After his Nets lost a 10th consecutive game to the Celtics, Irving – who continued to draw boos from the TD Garden crowd whenever he touched the ball – had high praise for his former team.

“They have a chip on their shoulder,” Irving said. “It’s clear as day they want to win a championship and they’re not wasting any time in the regular season, so tonight I felt like we were just one of those teams in the way and we just can’t be one of those teams in the way. We have to be one of those teams that stands up to them and at least shows them that we’re going to be competition for them moving forward, which I believe we are, but tonight we just didn’t show it.”

Irving almost sounded a little jealous of the Celtics. The Nets have been reeling without Kevin Durant, but Irving is hopeful they can come together in a way the C’s are.

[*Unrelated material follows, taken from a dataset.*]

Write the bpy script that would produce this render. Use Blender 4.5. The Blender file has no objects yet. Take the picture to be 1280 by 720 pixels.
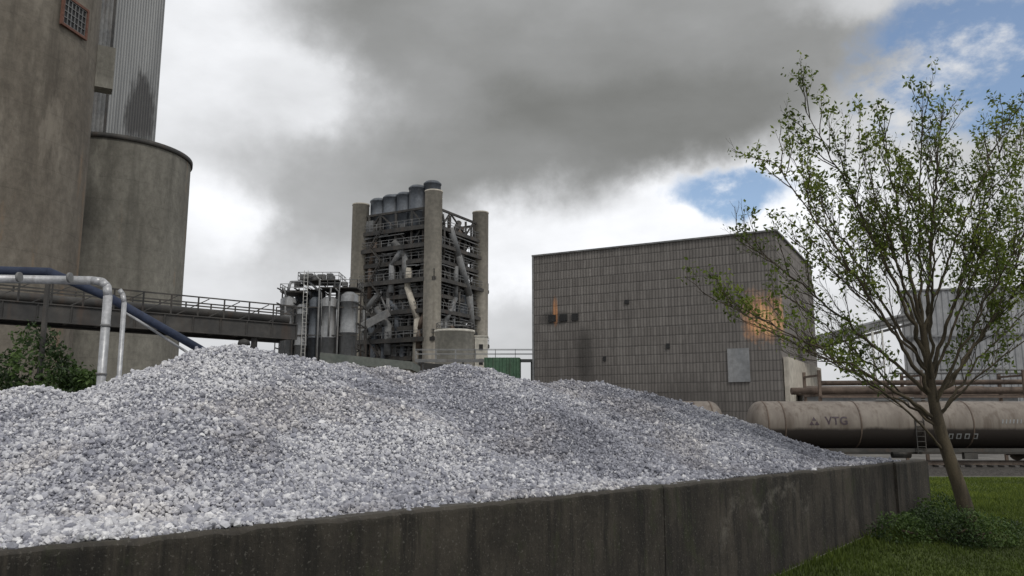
import bpy, math, random
import numpy as np
from mathutils import Vector, noise
random.seed(7); rng=np.random.default_rng(7)
sc=bpy.context.scene
COL=sc.collection
sc.view_settings.view_transform='Standard'
R=math.radians
# ---------------------------------------------------------------- materials
def nt_math(nt,op,a,b=None,c=None,clamp=False):
    n=nt.nodes.new('ShaderNodeMath'); n.operation=op; n.use_clamp=clamp
    for i,v in enumerate((a,b,c)):
        if v is None: continue
        if isinstance(v,(int,float)): n.inputs[i].default_value=v
        else: nt.links.new(v,n.inputs[i])
    return n.outputs[0]
def nt_noise(nt,vec,scale,detail=6,rough=.6):
    n=nt.nodes.new('ShaderNodeTexNoise'); n.inputs['Scale'].default_value=scale
    n.inputs['Detail'].default_value=detail; n.inputs['Roughness'].default_value=rough
    if vec is not None: nt.links.new(vec,n.inputs['Vector'])
    return n.outputs['Fac']
def nt_map(nt,vec,scale=(1,1,1),loc=(0,0,0)):
    n=nt.nodes.new('ShaderNodeMapping'); n.inputs['Scale'].default_value=scale; n.inputs['Location'].default_value=loc
    nt.links.new(vec,n.inputs['Vector']); return n.outputs[0]
def nt_mix(nt,f,a,b,mode='MIX'):
    n=nt.nodes.new('ShaderNodeMix'); n.data_type='RGBA'; n.blend_type=mode
    for s,v in ((n.inputs[0],f),(n.inputs[6],a),(n.inputs[7],b)):
        if isinstance(v,(int,float)): s.default_value=v
        elif isinstance(v,tuple): s.default_value=(*v,1)
        else: nt.links.new(v,s)
    return n.outputs[2]
def nt_range(nt,v,a,b,c=0.,d=1.):
    n=nt.nodes.new('ShaderNodeMapRange'); n.interpolation_type='SMOOTHSTEP'
    for i,x in enumerate((v,a,b,c,d)):
        if isinstance(x,(int,float)): n.inputs[i].default_value=x
        else: nt.links.new(x,n.inputs[i])
    return n.outputs[0]
def nt_scale(nt,c,g):
    n=nt.nodes.new('ShaderNodeVectorMath'); n.operation='SCALE'; nt.links.new(c,n.inputs[0])
    nt.links.new(g,n.inputs['Scale']); return n.outputs[0]
def base_mat(name,rough=.85,metal=0.):
    m=bpy.data.materials.new(name); m.use_nodes=True; nt=m.node_tree
    b=nt.nodes['Principled BSDF']; b.inputs['Roughness'].default_value=rough; b.inputs['Metallic'].default_value=metal
    tc=nt.nodes.new('ShaderNodeTexCoord')
    return m,nt,b,tc
def bump(nt,b,h,strength=.4,dist=.05):
    n=nt.nodes.new('ShaderNodeBump'); n.inputs['Strength'].default_value=strength; n.inputs['Distance'].default_value=dist
    nt.links.new(h,n.inputs['Height']); nt.links.new(n.outputs[0],b.inputs['Normal'])
def surf(name,c1,c2,scale=1.,rough=.85,bmp=.3,stretch=(1,1,1),metal=0.,stain=None,stainamt=.5,dist=.03):
    m,nt,b,tc=base_mat(name,rough,metal)
    v=nt_map(nt,tc.outputs['Object'],stretch)
    f=nt_range(nt,nt_noise(nt,v,scale,8,.65),.3,.7)
    c=nt_mix(nt,f,c1,c2)
    g=nt_range(nt,nt_noise(nt,tc.outputs['Object'],scale*6,4,.6),.25,.75,.8,1.15)
    c=nt_scale(nt,c,g)
    if stain:
        vs=nt_map(nt,tc.outputs['Object'],(stretch[0]*2.2,stretch[1]*2.2,stretch[2]*.35),(3,7,1))
        fs=nt_range(nt,nt_noise(nt,vs,scale*1.3,6,.6),.5,.75,0.,stainamt)
        c=nt_mix(nt,fs,c,stain)
    nt.links.new(c,b.inputs['Base Color'])
    bump(nt,b,nt_noise(nt,tc.outputs['Object'],scale*9,6,.6),bmp,dist)
    return m
M={}
M['steel_dark']=surf('dark_weathered_steel',(.028,.028,.028),(.075,.07,.063),.5,.7,.2,stain=(.10,.055,.03),stainamt=.4)
M['steel_grey']=surf('grey_painted_steel',(.12,.125,.13),(.21,.21,.205),.4,.6,.15,stain=(.09,.06,.04))
M['steel_blue']=surf('blue_grey_steel',(.07,.08,.095),(.13,.145,.165),.4,.65,.15,stain=(.07,.06,.05))
M['tank_pale']=surf('pale_grey_tank_steel',(.19,.20,.21),(.31,.315,.32),.4,.6,.15,(1,1,.3),stain=(.12,.095,.075),stainamt=.6)
M['galv']=surf('galvanised_pipe_lagging',(.36,.37,.38),(.52,.52,.53),1.2,.42,.15,metal=.35,stain=(.2,.19,.18))
M['bluepipe']=surf('dark_blue_pipe_paint',(.018,.026,.055),(.035,.048,.085),1.,.8,.15)
M['conc_light']=surf('pale_concrete',(.40,.37,.31),(.55,.51,.44),.25,.9,.3,(1,1,.25),stain=(.20,.175,.15),stainamt=.6)
M['sleeper']=surf('dirty_concrete_sleeper',(.07,.065,.06),(.14,.13,.12),2.,.9,.3)
M['brown']=surf('rusty_brown_pipe_paint',(.09,.065,.05),(.17,.125,.095),.8,.7,.2,stain=(.05,.035,.03))
M['redframe']=surf('rusty_red_brown_frame',(.10,.045,.03),(.17,.08,.055),2,.8,.2)
M['green']=surf('faded_green_sheet_metal',(.045,.105,.06),(.08,.155,.095),.6,.6,.15,stain=(.06,.05,.04))
M['roofgrey']=surf('grey_green_roof_sheet',(.12,.14,.125),(.19,.2,.18),.3,.7,.2)
M['black']=surf('dark_opening',(.008,.008,.009),(.02,.02,.02),1,.6,.1)
M['bluecorr']=surf('pale_blue_grey_corrugated_sheet',(.29,.30,.315),(.38,.385,.39),.2,.6,.1,(1,1,.2),stain=(.21,.20,.19),stainamt=.5)
M['rail']=surf('worn_rail_steel',(.10,.07,.05),(.2,.16,.13),2,.5,.2)
M['ballast']=surf('track_ballast',(.035,.032,.028),(.11,.10,.09),7,.95,.8,dist=.08)
M['yard']=surf('grey_yard_gravel',(.10,.095,.09),(.2,.19,.175),.3,.95,.6)
M['white_paint']=surf('worn_white_paint',(.42,.42,.40),(.6,.59,.56),3,.6,.1)
M['mark']=surf('dark_brown_lettering',(.04,.028,.036),(.07,.045,.055),3,.6,.1)
M['bark']=surf('grey_brown_bark',(.035,.028,.018),(.095,.075,.048),4,.95,.8,(1,1,.3),dist=.02)

def silo_mat(name,c1,c2):
    m,nt,b,tc=base_mat(name,.92)
    o=tc.outputs['Object']
    f=nt_range(nt,nt_noise(nt,nt_map(nt,o,(1,1,.5)),.13,10,.72),.32,.68)
    c=nt_mix(nt,f,c1,c2)
    c=nt_scale(nt,c,nt_range(nt,nt_noise(nt,nt_map(nt,o,(1,1,.8)),1.8,9,.78),.3,.7,.75,1.2))
    drip=nt_range(nt,nt_noise(nt,nt_map(nt,o,(1,1,.05)),.6,7,.65),.47,.72,0.,.65)
    c=nt_mix(nt,drip,c,tuple(x*.5 for x in c1))
    pale=nt_range(nt,nt_noise(nt,nt_map(nt,o,(1,1,.3),(8,2,3)),.35,9,.7),.54,.70,0.,.6)
    c=nt_mix(nt,pale,c,tuple(min(1,x*1.45) for x in c2))
    rust=nt_range(nt,nt_noise(nt,nt_map(nt,o,(1,1,.22),(4,2,9)),.30,8,.68),.59,.68,0.,.55)
    c=nt_mix(nt,rust,c,(.25,.165,.10))
    sep=nt.nodes.new('ShaderNodeSeparateXYZ'); nt.links.new(o,sep.inputs[0])
    zz=nt_math(nt,'FRACT',nt_math(nt,'DIVIDE',sep.outputs[2],2.1))
    line=nt_range(nt,zz,.0,.05,.0,1.)
    c=nt_scale(nt,c,nt_math(nt,'ADD',nt_math(nt,'MULTIPLY',line,.10),.90))
    nt.links.new(c,b.inputs['Base Color'])
    bump(nt,b,nt_math(nt,'ADD',nt_noise(nt,o,3,8,.65),nt_math(nt,'MULTIPLY',line,.3)),.35,.06)
    return m
M['siloA']=silo_mat('brown_grey_silo_concrete',(.12,.103,.082),(.205,.183,.15))
M['siloB']=silo_mat('grey_silo_concrete',(.14,.132,.112),(.235,.225,.193))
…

“As a competitor, I’m not going to stop until I figure out what this methodology is to the Boston Celtics right now, and why they’re so hot,” Irving said. “I think I have a main reason, of just how connected they are and how much they played together, how many minutes they’ve logged in together, and again, that chip on their shoulder. You can see it, you can feel it. I think we just have to develop a tougher mentality here, and when we do that, I feel like we’ll be in better competition with them. I know we will.”

Odds & ends

Tatum and Brown continued to pile up records together in Wednesday’s win. The duo holds the record for most games before the All-Star Game with 25-plus points each, with 27 games. That’s more than Los Angeles’ Elgin Baylor and Jerry West, who had 25 such games before the All-Star break in 1962-63, and Golden State’s Steph Curry and Kevin Durant, who had 23 games in 2018-19.

Tatum and Brown also became the first duo in Celtics history to each make seven 3-pointers in the same game. …

Marcus Smart will miss his sixth consecutive game on Friday night against the Suns due to his right ankle sprain.